I’ve now spoken with a few firms who have made acquisitions of fee bases below $1 Mill where several clients have multiple years’ lodgements outstanding. Initially this is perceived as a real win or bargain.
Often the deal goes something like this. The purchaser pays a reasonably competitive market price for the fees based on what would be
deemed as revenue for one year’s work and lodgements from the client base. This price may be 85 or perhaps even 90 cents in the dollar of the qualified recurring revenue; although on occasion we have also seen such propositions discounted further in price.
However, for our example, let’s say the recurring fees are deemed to be $500K for which the purchaser has paid 85 cents in the dollar or $425K, most of which has been paid at settlement with limited recourse.
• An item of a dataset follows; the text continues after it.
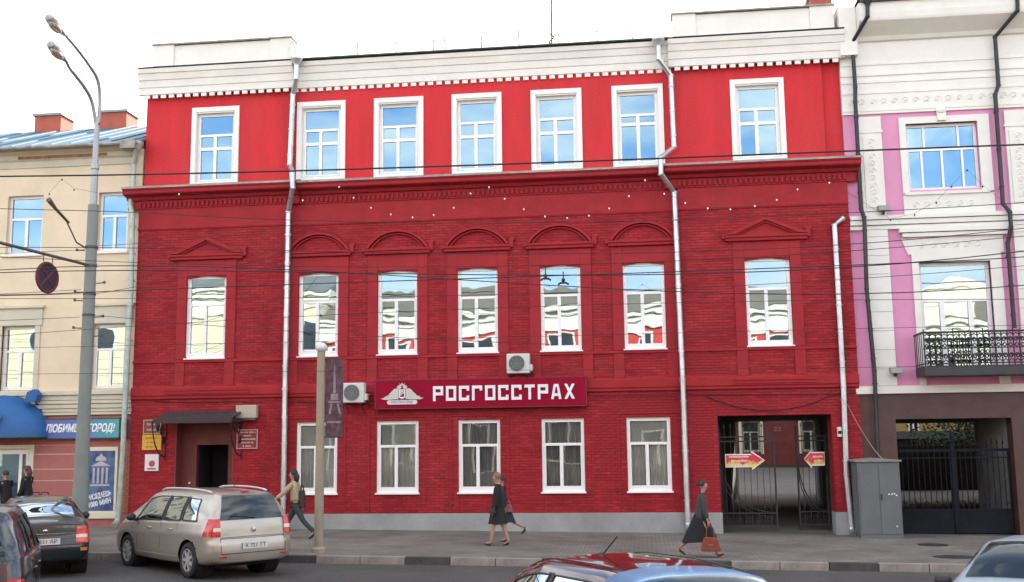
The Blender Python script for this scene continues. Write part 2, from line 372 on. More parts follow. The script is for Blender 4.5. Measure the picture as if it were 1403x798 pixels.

In terms of the extra work required to get these clients up-to-date with their lodgements, no price is paid to the vendor for the fees generated from this additional work. This is the basis upon which the purchaser has initially become excited. Their eyes light up at the thought of performing this additional work with the fees generated from these multiple years’ lodgements being received by them at no cost! Its money for jam they think. However, in reality, how little it is that they know.
A couple of events typically ensue following such transactions.
1. The vendor may have been unwell or perhaps not, but typically they haven’t managed these clients well. They have not communicated well with them, been responsive to their needs and telephone calls, provided good advice or advice at all. So the clients are very frustrated and angry which carries over to the way they deal with the new adviser
2. The clients may or may not be aware that they are years behind in their returns with the probability of paying significant tax along with penalties. They may even try and convince the new firm that they thought lodgements were up-to-date.
3. Often these clients then become demanding in terms of the time it will take to bring their work up-to-date, placing unrealistic turnaround times on work completion.
4. Because of the mess their affairs are in due to the prior accountant, the clients often then expect a discount on the fees.
5. The firm finds that it doesn’t have the resources to meet the demand of these new clients as well as their current client base. This leads to increased pressure, unhappy clients, stressed staff, a lack of desire to answer the phone and a massive management problem.
6. Plus, because the clients are so frustrated with the prior accountant or firm, and now your firm, they either take their work elsewhere prior to engaging your firm or leave straight after you have toiled to complete all the outstanding work. Therefore you have paid for clients who never intended to engage your services in the first instance or you have failed to retain the clients past the first year. The opportunity for client loss is massive let alone damaging your relationship with your original clientele.
7. And, you have limited recourse in terms of the purchase price.
So purchasers come out the other end of the ‘year from hell’, they are often left scratching their heads wondering what they thought was so appealing in the first instance. The revenue they thought they were acquiring for free has probably ended up costing them much more in terms of their staff, the continuity of their original client base, their health and sanity and the overall performance of the practice.
Upon reflection, I would challenge such purchasers as to whether clients who were that far behind in their lodgements, regardless of the cause, were really the type of clients their firm wanted to service, irrespective of what a bargain it may have seemed in the first instance.
Please be wary of such and similar scenarios.